### Problem description
All lines from the beginning of the listing through the line with "R = math.radians" are to be copied word for word; the pictures are not.

### Raw data
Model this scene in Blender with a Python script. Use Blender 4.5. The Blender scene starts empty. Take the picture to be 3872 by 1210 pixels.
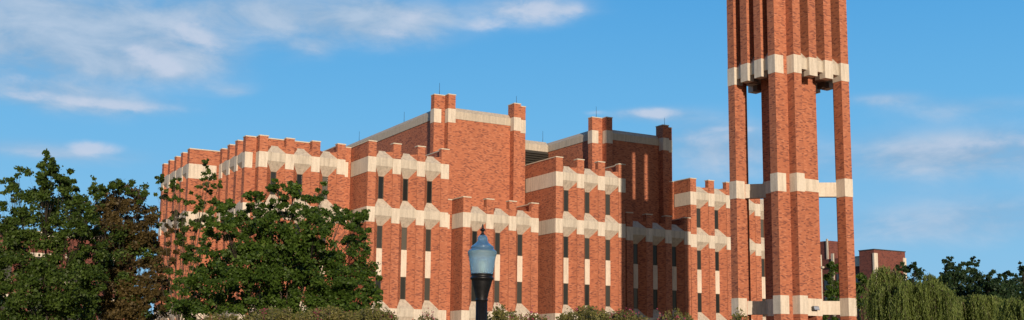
import bpy, math, random
import numpy as np
from mathutils import Matrix, Vector
random.seed(7)
S = bpy.context.scene
COL = S.collection
EZ = 1.6                       # eye height; heights below are measured from the eye and lifted by this when built
R = math.radians

# ------------------------------------------------------------------ camera
F_, CY = 4430.0, 711.0         # focal length and principal row, in pixels of the 3872 x 1210 picture
PITCH, ROLL, YAW = R(8.73), R(.644), R(29.763)
fw = np.array([math.sin(YAW) * math.cos(PITCH), math.cos(YAW) * math.cos(PITCH), math.sin(PITCH)])
rt = np.array([math.cos(YAW), -math.sin(YAW), 0.0])
up = np.cross(rt, fw)
rt, up = math.cos(ROLL) * rt + math.sin(ROLL) * up, -math.sin(ROLL) * rt + math.cos(ROLL) * up
cd = bpy.data.cameras.new('camera')
cam = bpy.data.objects.new('camera', cd)
COL.objects.link(cam)
cam.matrix_world = Matrix(((rt[0], up[0], -fw[0], 0), (rt[1], up[1], -fw[1], 0), (rt[2], up[2], -fw[2], EZ), (0, 0, 0, 1)))
cd.sensor_fit = 'HORIZONTAL'
cd.sensor_width = 36
cd.lens = 36 * F_ / 3872
cd.shift_y = (CY - 605) / 3872
cd.clip_end = 8000
S.camera = cam

PX = 3872 / 2576.0
def ray(x, y):
    d = fw * F_ + rt * (x * PX - 1936) - up * (y * PX - CY)
    return d / math.hypot(d[0], d[1])
def at(x, y, D):
    """the point at ground distance D that the picture (2576 wide) shows at x, y; height from the ground"""
    d = ray(x, y) * D
    return np.array([d[0], d[1], d[2] + EZ])

# ------------------------------------------------------------------ materials
def new_mat(name):
    m = bpy.data.materials.new(name)
    m.use_nodes = True
    nt = m.node_tree
    b = nt.nodes['Principled BSDF']
    return m, nt, b
def N(nt, t, **kw):
    n = nt.nodes.new(t)
    for k, v in kw.items():
        if k in n.inputs.keys():
            n.inputs[k].default_value = v
        else:
            setattr(n, k, v)
    return n
def ramp(nt, stops, interp='LINEAR'):
    r = nt.nodes.new('ShaderNodeValToRGB')
    cr = r.color_ramp
    cr.interpolation = interp
    while len(cr.elements) < len(stops):
        cr.elements.new(0.5)
    for e, (p, c) in zip(cr.elements, stops):
        e.position = p
        e.color = (*c, 1) if len(c) == 3 else c
    return r
def math_(nt, op, a, b=None, c=None, clamp=False):
    n = nt.nodes.new('ShaderNodeMath')
    n.operation = op
    n.use_clamp = clamp
    for i, v in enumerate((a, b, c)):
        if v is None:
            continue
        if isinstance(v, (int, float)):
            n.inputs[i].default_value = v
        else:
            nt.links.new(v, n.inputs[i])
    return n.outputs[0]
def mixc(nt, fac, a, b, mode='MIX'):
    n = nt.nodes.new('ShaderNodeMixRGB')
    n.blend_type = mode
    for i, v in enumerate((fac, a, b)):
        if isinstance(v, (int, float)):
            n.inputs[i].default_value = v
        elif isinstance(v, tuple):
            n.inputs[i].default_value = (*v, 1)
        else:
            nt.links.new(v, n.inputs[i])
    return n.outputs[0]

def brick_mat(name, dark, mid, light, bw=.23, bh=.072):
    m, nt, b = new_mat(name)
    L = nt.links.new
    g = N(nt, 'ShaderNodeNewGeometry')
    sp, sn = N(nt, 'ShaderNodeSeparateXYZ'), N(nt, 'ShaderNodeSeparateXYZ')
    L(g.outputs['Position'], sp.inputs[0]); L(g.outputs['True Normal'], sn.inputs[0])
    u = math_(nt, 'SUBTRACT', math_(nt, 'MULTIPLY', sn.outputs[0], sp.outputs[1]), math_(nt, 'MULTIPLY', sn.outputs[1], sp.outputs[0]))
    cb = N(nt, 'ShaderNodeCombineXYZ')
    L(u, cb.inputs[0]); L(sp.outputs[2], cb.inputs[1])
    br = N(nt, 'ShaderNodeTexBrick')
    L(cb.outputs[0], br.inputs['Vector'])
    br.inputs['Color1'].default_value = (0, 0, 0, 1); br.inputs['Color2'].default_value = (1, 1, 1, 1)
    br.inputs['Mortar'].default_value = (.45, .45, .45, 1)
    br.inputs['Scale'].default_value = 1; br.inputs['Mortar Size'].default_value = .008
    br.inputs['Brick Width'].default_value = bw; br.inputs['Row Height'].default_value = bh
    # dark bricks come in loose patches
    nz = N(nt, 'ShaderNodeTexNoise', Scale=.55, Detail=3)
    L(cb.outputs[0], nz.inputs['Vector'])
    t = math_(nt, 'ADD', br.outputs['Color'], math_(nt, 'MULTIPLY', math_(nt, 'SUBTRACT', nz.outputs[0], .5), .11))
    r = ramp(nt, [(0, dark), (.12, dark), (.24, tuple(.3 * d + .7 * m for d, m in zip(dark, mid))), (.5, mid), (.8, mid), (1, light)])
    L(t, r.inputs[0])
    nz2 = N(nt, 'ShaderNodeTexNoise', Scale=.9, Detail=5, Roughness=.6)
    L(g.outputs['Position'], nz2.inputs['Vector'])
    r2 = ramp(nt, [(.28, (.86, .85, .86)), (.55, (1.0, 1.0, 1.0)), (.75, (1.06, 1.06, 1.05))])
    L(nz2.outputs[0], r2.inputs[0])
    mp = N(nt, 'ShaderNodeMapping'); mp.inputs['Scale'].default_value = (.8, .8, .12); L(g.outputs['Position'], mp.inputs[0])
    L(mp.outputs[0], nz2.inputs['Vector'])
    c = mixc(nt, 1, r.outputs[0], r2.outputs[0], 'MULTIPLY')
    L(c, b.inputs['Base Color'])
    b.inputs['Roughness'].default_value = .85
    b.inputs['Specular IOR Level'].default_value = .25
    bp = N(nt, 'ShaderNodeBump', Strength=.25, Distance=.01)
    L(br.outputs['Fac'], bp.inputs['Height']); bp.invert = True
    L(bp.outputs[0], b.inputs['Normal'])
    return m
def stone_mat(name, col, stain, amount=1.0):
    m, nt, b = new_mat(name)
    L = nt.links.new
    g = N(nt, 'ShaderNodeNewGeometry')
    mp = N(nt, 'ShaderNodeMapping'); mp.inputs['Scale'].default_value = (3.2, 3.2, .35)
    L(g.outputs['Position'], mp.inputs[0])
    nz = N(nt, 'ShaderNodeTexNoise', Scale=1.6, Detail=6, Roughness=.65)
    L(mp.outputs[0], nz.inputs['Vector'])
    r = ramp(nt, [(.42, (0, 0, 0)), (.72, (1, 1, 1))])
    L(nz.outputs[0], r.inputs[0])
    nz2 = N(nt, 'ShaderNodeTexNoise', Scale=7, Detail=4)
    L(g.outputs['Position'], nz2.inputs['Vector'])
    r2 = ramp(nt, [(.3, (.92, .92, .92)), (.7, (1.06, 1.06, 1.06))])
    L(nz2.outputs[0], r2.inputs[0])
    c = mixc(nt, math_(nt, 'MULTIPLY', r.outputs[0], amount), col, stain)
    c = mixc(nt, 1, c, r2.outputs[0], 'MULTIPLY')
    L(c, b.inputs['Base Color'])
    b.inputs['Roughness'].default_value = .9
    b.inputs['Specular IOR Level'].default_value = .2
    return m
def plain(name, col, rough=.6, metal=0.0, var=.0, scale=8):
    m, nt, b = new_mat(name)
    b.inputs['Base Color'].default_value = (*col, 1)
    b.inputs['Roughness'].default_value = rough
    b.inputs['Metallic'].default_value = metal
    if var:
        g = N(nt, 'ShaderNodeNewGeometry')
        nz = N(nt, 'ShaderNodeTexNoise', Scale=scale, Detail=5)
        nt.links.new(g.outputs['Position'], nz.inputs['Vector'])
        r = ramp(nt, [(.3, tuple(c * (1 - var) for c in col)), (.7, tuple(c * (1 + var) for c in col))])
        nt.links.new(nz.outputs[0], r.inputs[0])
        nt.links.new(r.outputs[0], b.inputs['Base Color'])
    return m
def leaf_mat(name, a, b_, c, trans=.25):
    m, nt, b = new_mat(name)
    L = nt.links.new
    g = N(nt, 'ShaderNodeNewGeometry')
    r = ramp(nt, [(0, a), (.55, b_), (1, c)])
    nz = N(nt, 'ShaderNodeTexNoise', Scale=.8, Detail=3)
    L(g.outputs['Position'], nz.inputs['Vector'])
    t = math_(nt, 'ADD', math_(nt, 'MULTIPLY', g.outputs['Random Per Island'], .6), math_(nt, 'MULTIPLY', math_(nt, 'SUBTRACT', nz.outputs[0], .3), 1.0), clamp=True)
    L(t, r.inputs[0])
    L(r.outputs[0], b.inputs['Base Color'])
    b.inputs['Roughness'].default_value = .55
    b.inputs['Specular IOR Level'].default_value = .3
    tr = N(nt, 'ShaderNodeBsdfTranslucent')
    L(mixc(nt, 1, r.outputs[0], (1.3, 1.25, .6), 'MULTIPLY'), tr.inputs[0])
    mx = N(nt, 'ShaderNodeMixShader'); mx.inputs[0].default_value = trans
    L(b.outputs[0], mx.inputs[1]); L(tr.outputs[0], mx.inputs[2])
    L(mx.outputs[0], nt.nodes['Material Output'].inputs[0])
    return m

M = {}
M['brick'] = brick_mat('red_brick', (.19, .070, .052), (.455, .163, .087), (.54, .225, .13))
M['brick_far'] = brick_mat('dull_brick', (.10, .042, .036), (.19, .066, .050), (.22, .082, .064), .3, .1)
M['stone'] = stone_mat('cream_stone', (.69, .61, .505), (.46, .40, .32), .8)
M['hood'] = stone_mat('weathered_stone', (.59, .525, .43), (.33, .29, .235), .8)
M['concrete'] = stone_mat('cornice_concrete', (.55, .48, .385), (.37, .33, .27), .9)
M['coping'] = stone_mat('coping_stone', (.62, .55, .44), (.5, .45, .36), .5)
M['frame'] = plain('bronze_frame', (.11, .075, .05), .5, .2)
M['louver'] = plain('louver_metal', (.06, .055, .045), .6, .2)
M['roof'] = plain('roof_gravel', (.25, .24, .22), .95, 0, .2)
M['rod'] = plain('rod_metal', (.05, .05, .06), .5, .6)
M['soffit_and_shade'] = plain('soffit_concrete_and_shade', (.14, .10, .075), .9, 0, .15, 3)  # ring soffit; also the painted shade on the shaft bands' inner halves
M['black'] = plain('black_iron', (.012, .012, .014), .42, .4, .3, 30)
M['bark'] = plain('bark', (.06, .045, .034), .95, 0, .35, 6)
M['palebark'] = plain('pale_bark', (.13, .10, .075), .95, 0, .3, 6)
m, nt, b = new_mat('dark_glass')
b.inputs['Base Color'].default_value = (.022, .024, .022, 1); b.inputs['Roughness'].default_value = .12
b.inputs['Specular IOR Level'].default_value = .5
oi = N(nt, 'ShaderNodeObjectInfo'); gr = ramp(nt, [(0, (.012, .014, .014)), (.6, (.03, .032, .03)), (.85, (.06, .06, .052)), (1, (.13, .12, .10))])
nt.links.new(oi.outputs['Random'], gr.inputs[0]); nt.links.new(gr.outputs[0], b.inputs['Base Color'])
M['glass'] = m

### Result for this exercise
Model this scene in Blender with a Python script. Use Blender 4.5. The Blender scene starts empty. Take the picture to be 3872 by 1210 pixels.
import bpy, math, random
import numpy as np
from mathutils import Matrix, Vector
random.seed(7)
S = bpy.context.scene
COL = S.collection
EZ = 1.6                       # eye height; heights below are measured from the eye and lifted by this when built
R = math.radians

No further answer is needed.